The food industry has responded to the Government’s publication regarding Common User Charge rates and eligibility, criticising the potential impacts and the lack of time given to businesses to prepare for its implementation.
The publication stated that, as part of the Border Target Operating Model (BTOM), from Tuesday 30th April UK businesses will need to pay the Common User Charge if they import goods that enter or transit through Great Britain through the Port of Dover or Eurotunnel. They will also need to pay if they are eligible for sanitary and phytosanitary (SPS) checks at a Government-run border control post (BCP) in England.
Fees to come into place
Medium and high-risk products will be capped at a charge of £145, while low-risk products of animal origin (POAO) and POAO transits will be capped at £50. Businesses can expect fees of up to £29 for individual products, and fees will occur in addition to any inspection fees applied by either the port health authority (for products of animal origin) or the Animal and Plant Health Agency (for plants and plant products).

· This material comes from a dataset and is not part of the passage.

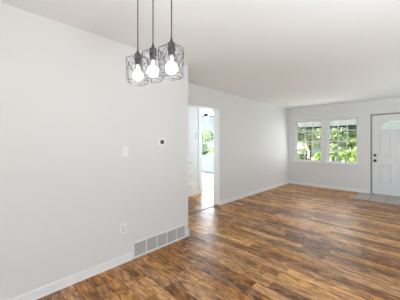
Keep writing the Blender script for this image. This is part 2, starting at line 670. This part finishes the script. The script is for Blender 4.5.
# ------------------------------------------------------------------ front door
dr = empty('door_1', ((D1[0] + D1[1]) / 2, YB, 0))
struct(dr, 'white front door with arched fan light and two black locks', 'door')
DX = (D1[0] + D1[1]) / 2
dw = (D1[1] - D1[0]) / 2
c = MB()
c.box(-dw - 0.07, -dw, -0.018, 0, 0, 2.145, 0.004).box(dw, dw + 0.07, -0.018, 0, 0, 2.145, 0.004).box(-dw, dw, -0.018, 0, 2.075, 2.145, 0.004)
c.build('door_casing', 'wall', dr)
c = MB()
c.box(-dw, -dw + 0.028, 0.0, 0.13, 0, 2.075).box(dw - 0.028, dw, 0.0, 0.13, 0, 2.075).box(-dw + 0.028, dw - 0.028, 0.0, 0.13, 2.05, 2.075)
c.build('door_frame', 'strip', dr)
# slab with an arched hole: built from an outline grid
sw = dw - 0.032
FZ, FW, FH = 1.672, 0.285, 0.238
s = MB()
ys0, ys1 = 0.022, 0.062
s.box(-sw, sw, ys0, ys1, 0.012, FZ)
NA = 20
arc = [(FW * math.cos(math.pi * i / NA), FZ + FH * math.sin(math.pi * i / NA)) for i in range(NA + 1)]
top = 2.045
pts_r = [(sw, FZ), (sw, top), (0, top)] + [p for p in arc[:NA // 2 + 1]][::-1]
pts_l = [(-x, z) for x, z in pts_r]
for pts in (pts_r, pts_l):
    s.prism(pts, lambda p: (p[0], ys0, p[1]), lambda p: (p[0], ys1, p[1]))
# raised panel mouldings
def molding(mb, x0, x1, z0, z1, y, w=0.030, d=0.020):
    mb.box(x0, x0 + w, y - d, y, z0, z1, 0.009)
    mb.box(x1 - w, x1, y - d, y, z0, z1, 0.009)
    mb.box(x0 + w, x1 - w, y - d, y, z0, z0 + w, 0.009)
    mb.box(x0 + w, x1 - w, y - d, y, z1 - w, z1, 0.009)
    mb.box(x0 + w + 0.025, x1 - w - 0.025, y - 0.007, y, z0 + w + 0.025, z1 - w - 0.025, 0.005)
slab = s.build('door_slab', 'door', dr)
for sg in (-1, 1):
    for z0, z1 in ((0.97, 1.59), (0.27, 0.79)):
        mb = MB()
        x0, x1 = (-0.30, -0.055) if sg < 0 else (0.055, 0.30)
        molding(mb, x0, x1, z0, z1, ys0)
        mb.build('door_panel', 'door', dr)
fr = MB()
prev = None
for i in range(NA):
    (xa, za), (xb, zb) = arc[i], arc[i + 1]
    k = 1.10
    ka = (xa * k, FZ + (za - FZ) * k * 1.02)
    kb = (xb * k, FZ + (zb - FZ) * k * 1.02)
    ia = (xa * 0.94, FZ + (za - FZ) * 0.94)
    ib = (xb * 0.94, FZ + (zb - FZ) * 0.94)
    fr.prism([ia, ka, kb, ib], lambda p: (p[0], ys0 - 0.030, p[1]), lambda p: (p[0], ys0 + 0.005, p[1]))
fr.box(-FW * 1.1, FW * 1.1, ys0 - 0.030, ys0 + 0.005, FZ - 0.03, FZ + 0.004, 0.003)
fl = fr.build('fan_light', 'door', dr)
g = MB()
g.prism(arc, lambda p: (p[0], 0.038, p[1]), lambda p: (p[0], 0.046, p[1]))
g.build('pane', 'frosted', fl)
cm = MB()
for k in range(1, 6):
    a = math.pi * k / 6
    cm.tube((0.07 * math.cos(a), 0.034, FZ + 0.06 * math.sin(a)), (FW * 0.95 * math.cos(a), 0.034, FZ + FH * 0.95 * math.sin(a)), 0.003, n=6)
for q in (0.26, 0.62):
    for i in range(NA):
        (xa, za), (xb, zb) = arc[i], arc[i + 1]
        cm.tube((xa * q, 0.034, FZ + (za - FZ) * q), (xb * q, 0.034, FZ + (zb - FZ) * q), 0.003, n=6)
cm.build('lead_strips', 'vent', fl)
rot = Matrix.Rotation(R(90), 4, 'X')      # lathe axis +Z -> -Y
kx = -0.746 - DX
kb_ = MB().lathe([(0, 0), (0.033, 0), (0.033, 0.008), (0.013, 0.012), (0.012, 0.032), (0.022, 0.038), (0.029, 0.050), (0.027, 0.062), (0.015, 0.069), (0, 0.070)], 20, (kx, ys0, 0.871), rot)
kb_.build('door_knob', 'black', dr)
db = MB().lathe([(0, 0), (0.031, 0), (0.031, 0.010), (0.027, 0.016), (0, 0.016)], 20, (kx, ys0, 1.010), rot)
db.box(kx - 0.005, kx + 0.005, ys0 - 0.034, ys0 - 0.015, 0.992, 1.028, 0.002)
db.build('deadbolt', 'black', dr)
MB().box(-dw + 0.028, dw - 0.028, 0.0, 0.13, 0, 0.011, 0.003).build('door_sill', 'strip', dr)

# entry tiles in front of the door
et = MB().box(0, 1.80, 0, 0.93, 0, 0.006, 0.001).build('entry_tiles', 'tile', None, (-1.07, 6.34, 0))
tag(et, 'grey-brown square tile landing on the floor in front of the door', 'tiles', None, 'structure')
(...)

Government said the Department for Environment, Food and Rural Affairs (Defra) would develop the Common User Charge rates for live animals separately and will “publish the rates before implementing them”.
Lack of time is “not helpful” to businesses
Phil Pluck, chief executive of the Cold Chain Federation (CCF), said: “It is extremely disappointing that the Government announced the charges at the last minute, leaving affected businesses little time to revise their commercial arrangement with EU customers.
“This is in no way helpful to UK based importers and the whole EU supply chain. It reinforces the Government’s slapdash approach to a vital part of UK Plc.
“Our main concern is that this is now certain to negatively affect food prices. The confirmation that common user charges will apply from the 30th of April means that UK importers of medium and high-risk goods will have to pass this cost onto either the EU importer, the smaller UK retailer, or the UK consumer.”
Pluck said: “EU exporters are also shouldering the additional cost of Health Certificates which may discourage many from exporting food and plant products to the UK in future.
“Ultimately, this will increase business costs and food prices and potentially lower choices for the shopper.”
Impact on non-Government operated ports
A spokesperson for the Food and Drink Federation (FDF) said: “Today’s announcement provides long overdue clarity on the Common User Charge at Government operated Border Control Posts. But leaves businesses with less than a month to prepare for a crucial aspect of the new border model, which will have a knock-on impact on financial and procurement decisions.
“It’s disappointing that there has been a shift in approach away from multiple items being included under a single declaration with one charge, to businesses being charged per item, which will significantly increase costs for companies bringing in mixed product loads, and disproportionately impacts SMEs.
“We await to see the impact of this move on non-Government operated ports, who have long been waiting for these fees to determine their own rates.”
Mike Parr, director of PML Seafrigo, said: “What is particularly frustrating is that the fee is being levied for all fresh produce/plant goods passing through Dover or Folkestone – even if they don’t pass through the Government controlled inspection post at Sevington.
“PML Seafrigo has its own 24/7 border control post at Lympne, which is the closest point of entry to the Port of Dover (closer than Sevington), we have a dedicated transport and logistics hub for imported goods and yet our customers will still be charged the CUC even though they will not be using the Sevington facility.
“The Government is effectively asking businesses such as ours to collect taxes on their behalf. And the fact that this fee will be reviewed and updated annually by Defra is itself worrying, it could easily be increased in 12 months’ time.”